High-energy physics

Holography and string/gauge theory duality

plane wave geodesics Geodesics in a plane-wave space-time. Time goes upwards, the wave propagates to the right.
Ideas about a duality between gauge fields and strings have been around for many decades. During the last ten years, these ideas have taken a much more concrete mathematical form (in the form of ``holographic duals'' involving strings in extra dimensions). String descriptions of the strongly coupled dynamics of semi-realistic gauge theories, exhibiting confinement and chiral symmetry breaking, are now available. These provide remarkably simple ways to compute properties of the strongly coupled ``quark-gluon fluid'' phase, and also shed new light on various phenomenological models of hadron fragmentation.
For some more detailed information, see e.g. our review
[pdf] The string/gauge theory correspondence in QCD
arXiv:0708.1502, with Marija Zamaklar.
I am working on the application of the string/gauge theory correspondence to strongly-coupled QCD-like theories, at finite temperature and finite density; see e.g.
[pdf] A Non-homogeneous ground state of the low-temperature Sakai-Sugimoto model
arXiv:1104.2291 with C.A. Ballon Bayona and Marija Zamaklar.
[pdf] Holographic decays of large-spin mesons
hep-th/0511044 with Jacob Sonnenschein and Marija Zamaklar.
[pdf] Rho meson condensation at finite isospin chemical potential in a holographic model for QCD
arXiv:0709.3948 with Ofer Aharony, Jacob Sonnenschein and Marija Zamaklar.
During the last few years, holographic techniques have also been applied to superfluids and superconductors. This again is an interesting new approach to study strongly coupled condensed matter systems. We have looked at so-called `colourful' superconductors,
[pdf] Exploring colourful holographic superconductors
arXiv:0907.1508 with Jonathan Powell and Marija Zamaklar.

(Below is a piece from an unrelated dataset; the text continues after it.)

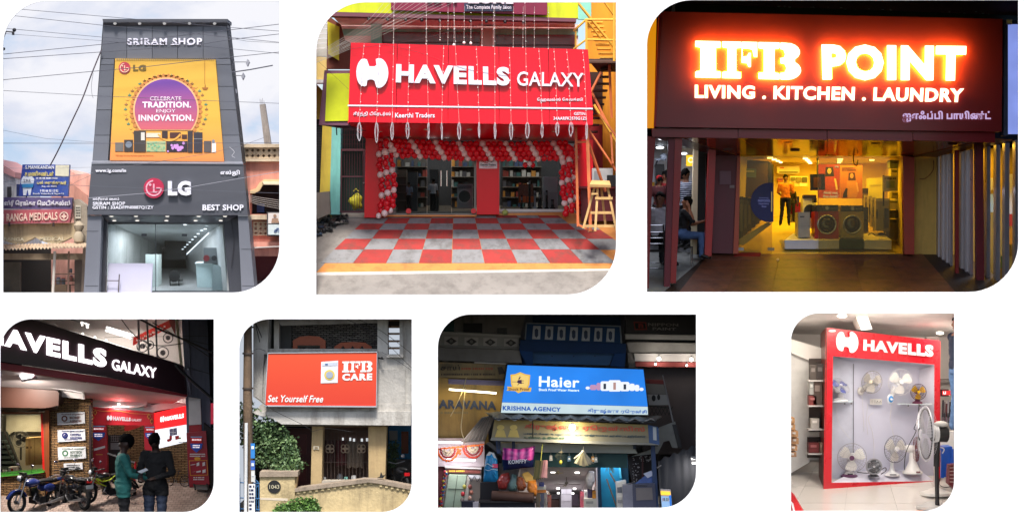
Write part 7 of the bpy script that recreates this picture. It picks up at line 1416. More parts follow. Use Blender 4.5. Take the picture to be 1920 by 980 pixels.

String theory and supersymmetry

splitting
      spinning string Evolution of a folded spinning string as it splits into two smaller strings.
A large part of my work deals with string theory and supersymmetry. String theory predicts that all the known elementary particles correspond, at even smaller distance scales, to excitations of a single, string-like object. The quantum gravitational force arises automagically (read much more about it at superstringtheory.com). String theory effects can be studied in the form of higher-derivative corrections to the Einstein-Hilbert action. Those quantum corrections are constrained by a variety of symmetries. See e.g.
[pdf] Supersymmetric higher-derivative actions in ten and eleven dimensions, the associated superalgebras and their formulation in superspace
hep-th/0010167, with Pierre Vanhove and Anders Westerberg.
We also used string scattering amplitudes to analyse such effective actions; see for instance
[pdf] The Ramond-Ramond sector of string theory beyond leading order
hep-th/0307298, with Anders Westerberg,
in which we worked out various string amplitudes with external Ramond-Ramond gauge field state. See the citation list of the big paper above for pointers to the literature. These higher-derivative corrections have various applications in the study of stringy black holes.
Another string topic on which I have been working is the study of large strings in the context of the AdS/CFT correspondence (see the picture). This work has appeared in
[pdf] Splitting spinning strings in AdS/CFT
hep-th/0410275 with Jan Plefka and Marija Zamaklar.
In many of these computations, my symbolic computer algebra software Cadabra has been useful.

Soliton dynamics beyond the moduli space

moduli space with potential Artist impression of the moduli space dynamics of a 1/4-BPS dyonic instanton.
Solitons in field theory typically exhibit very complicated dynamics. By restricting attention only to the fluctuations of their zero-energy deformations, one arrives at the celebrated "moduli space approximation". While this is a relatively good approximation for half-BPS solitons, it fails to qualitatively describe the dynamics for systems with less supersymmetry. The analytical and numerical tools to study quarter-BPS solitons are described in
[pdf] Motion on moduli spaces with potentials
hep-th/0107164, with Marija Zamaklar.
You can find the associated programs (which also produced the image on the left) on a separate page.

World-line path integrals

In the large tension limit, the string world-sheet genus expansion of string theory reduces to a world-line perturbation series based on Schwinger propagators. This provides a very interesting alternative perspective on computations field theory. I worked mainly on relations of this formalism to index theorems:
[pdf] Spinors on manifolds with boundary: APS index theorems with torsion,
hep-th/9901016 with Andrew Waldron.
I am also interested in the applications of these ideas in the context of finite-temperature physics.